PAOLA (COLOMBIA) BAMBINA RAPITA E GUERRIGLIERA

«Sono Paola, colombiana, e provengo da una famiglia di contadini, coltivatori di caffè e canna da zucchero. Sono stata rapita dalle Farc - le forze armate rivoluzionarie della Colombia - quando ero solo una ragazzina e fin dal giorno dopo fui costretta a indossare un’uniforme: era di un militare che era stato ucciso dai guerriglieri. In questi anni ho subito lavori forzati e sfruttamento sessuale.
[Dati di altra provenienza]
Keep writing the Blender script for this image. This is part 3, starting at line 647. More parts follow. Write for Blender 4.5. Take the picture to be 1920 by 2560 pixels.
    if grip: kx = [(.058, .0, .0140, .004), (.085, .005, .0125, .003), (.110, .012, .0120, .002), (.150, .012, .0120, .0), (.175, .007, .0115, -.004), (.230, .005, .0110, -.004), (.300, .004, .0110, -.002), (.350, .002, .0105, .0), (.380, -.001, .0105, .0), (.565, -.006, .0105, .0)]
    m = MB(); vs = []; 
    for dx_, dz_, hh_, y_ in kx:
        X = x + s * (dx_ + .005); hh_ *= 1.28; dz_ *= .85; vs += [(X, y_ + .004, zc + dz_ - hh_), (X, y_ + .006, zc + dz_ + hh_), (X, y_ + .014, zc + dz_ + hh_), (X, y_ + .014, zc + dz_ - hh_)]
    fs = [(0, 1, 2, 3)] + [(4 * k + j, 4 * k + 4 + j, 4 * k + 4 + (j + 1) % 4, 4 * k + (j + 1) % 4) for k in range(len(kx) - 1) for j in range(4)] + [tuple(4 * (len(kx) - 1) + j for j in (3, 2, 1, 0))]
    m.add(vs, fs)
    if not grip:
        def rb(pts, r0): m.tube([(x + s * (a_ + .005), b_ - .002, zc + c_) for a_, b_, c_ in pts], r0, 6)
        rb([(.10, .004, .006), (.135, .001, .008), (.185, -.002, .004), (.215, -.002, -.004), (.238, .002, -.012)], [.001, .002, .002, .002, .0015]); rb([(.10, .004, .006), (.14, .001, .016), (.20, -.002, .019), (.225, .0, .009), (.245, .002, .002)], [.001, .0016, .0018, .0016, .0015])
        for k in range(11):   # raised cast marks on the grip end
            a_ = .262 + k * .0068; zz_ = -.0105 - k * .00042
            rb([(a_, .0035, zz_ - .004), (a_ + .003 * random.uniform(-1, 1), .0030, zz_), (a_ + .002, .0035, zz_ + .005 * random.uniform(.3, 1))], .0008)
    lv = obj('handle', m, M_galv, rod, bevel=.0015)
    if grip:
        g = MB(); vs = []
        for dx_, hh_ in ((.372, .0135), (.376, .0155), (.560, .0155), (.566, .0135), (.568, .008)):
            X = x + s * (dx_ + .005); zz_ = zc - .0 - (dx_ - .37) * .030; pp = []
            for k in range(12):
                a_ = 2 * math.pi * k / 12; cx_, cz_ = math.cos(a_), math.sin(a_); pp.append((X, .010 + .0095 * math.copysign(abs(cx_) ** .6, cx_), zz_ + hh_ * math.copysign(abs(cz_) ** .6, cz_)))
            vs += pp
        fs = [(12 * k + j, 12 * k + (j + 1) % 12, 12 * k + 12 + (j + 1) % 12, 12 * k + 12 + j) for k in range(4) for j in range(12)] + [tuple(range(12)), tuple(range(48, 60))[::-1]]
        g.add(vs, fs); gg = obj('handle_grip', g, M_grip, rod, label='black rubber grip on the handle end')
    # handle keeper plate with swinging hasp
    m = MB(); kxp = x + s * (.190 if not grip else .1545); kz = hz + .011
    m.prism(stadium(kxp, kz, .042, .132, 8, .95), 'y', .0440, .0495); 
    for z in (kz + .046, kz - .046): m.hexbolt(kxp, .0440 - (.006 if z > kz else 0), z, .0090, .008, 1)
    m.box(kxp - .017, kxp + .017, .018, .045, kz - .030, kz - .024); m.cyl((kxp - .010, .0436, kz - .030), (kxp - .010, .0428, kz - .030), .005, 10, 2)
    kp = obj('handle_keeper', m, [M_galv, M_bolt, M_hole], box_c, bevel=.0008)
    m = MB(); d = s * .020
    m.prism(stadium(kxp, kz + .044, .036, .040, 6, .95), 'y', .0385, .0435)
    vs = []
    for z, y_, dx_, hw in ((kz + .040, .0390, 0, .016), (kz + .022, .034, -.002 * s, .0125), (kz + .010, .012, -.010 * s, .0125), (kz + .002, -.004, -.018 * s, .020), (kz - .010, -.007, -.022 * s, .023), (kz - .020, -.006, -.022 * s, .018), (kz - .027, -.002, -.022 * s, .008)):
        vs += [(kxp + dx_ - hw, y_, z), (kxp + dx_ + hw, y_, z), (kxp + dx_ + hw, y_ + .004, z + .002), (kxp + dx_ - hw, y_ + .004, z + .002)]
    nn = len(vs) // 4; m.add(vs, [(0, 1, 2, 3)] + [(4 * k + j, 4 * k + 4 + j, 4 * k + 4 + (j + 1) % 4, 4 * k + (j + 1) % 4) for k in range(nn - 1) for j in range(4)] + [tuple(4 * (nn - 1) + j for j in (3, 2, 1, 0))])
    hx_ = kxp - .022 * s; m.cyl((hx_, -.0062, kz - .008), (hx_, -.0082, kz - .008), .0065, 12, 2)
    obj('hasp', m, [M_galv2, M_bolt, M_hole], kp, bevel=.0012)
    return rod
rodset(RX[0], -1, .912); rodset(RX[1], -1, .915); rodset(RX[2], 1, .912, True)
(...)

Avevo diversi obblighi: sorvegliare il campo, tagliare la legna, prendere l’acqua dal fiume, cucinare. Ma anche caricare gli esplosivi e sollevare trincee a difesa degli attacchi nemici. È stato solo grazie a Talitha Kum se sono riuscita a scappare e a trovare supporto fisico e psicologico. Il ritorno alla società è un processo molto lento. È impossibile cancellare le violenze che ho dovuto subire durante la prigionia. Ma il mio cammino è aperto alla speranza da quando ho incontrato il mio attuale compagno, anche lui ex guerrigliero, oggi padre dei miei bambini. Il governo ci ha aiutato con un piccolo sussidio, che abbiamo investito in un’attività familiare: realizziamo pignatte in materiale riciclato per le feste dei bambini. Anche se il mio sogno è quello di tornare a studiare, ed un sogno che la guerra non mi ha potuto rubare».

MIHAELA (GERMANIA) IMMIGRATA COSTRETTA A PROSTITUIRSI

«Avevo 19 anni quando, dopo aver finito il liceo in Romania, decisi di andare a lavorare in Germania per tre mesi da una “famiglia seria”. Così l’aveva definita la mia amica Amalia. Con il guadagno mi sarei pagata l’università. Ero già stata accettata dalla facoltà di Scienze politiche. Una volta arrivata in quella casa mi accorsi quasi immediatamente che qualcosa non andava: non c’erano giocattoli, eppure Amalia aveva detto che la famiglia aveva tre figli. Non appena lei andò via, tre uomini entrarono in casa, mi picchiarono, abusarono di me e poi mi portarono in un bordello dove fui costretta a prostituirmi ogni giorno, dalle 7 di sera alle 5 del mattino. A volte ricevevo anche 15 clienti al giorno. Ora quegli stessi trafficanti sono in prigione e dovranno restarci per almeno 7 anni. Per questo devo ringraziare una Ong e le sorelle di Talitha Kum che si sono prese cura di me. Sono passati sette anni e la mia ferita non è completamente guarita però oggi ho una nuova vita. Sono iscritta al secondo anno della facoltà di Giurisprudenza per aiutare tutte le ragazze a fuggire da questo incubo e fare in modo che i trafficanti finiscano dietro le sbarre».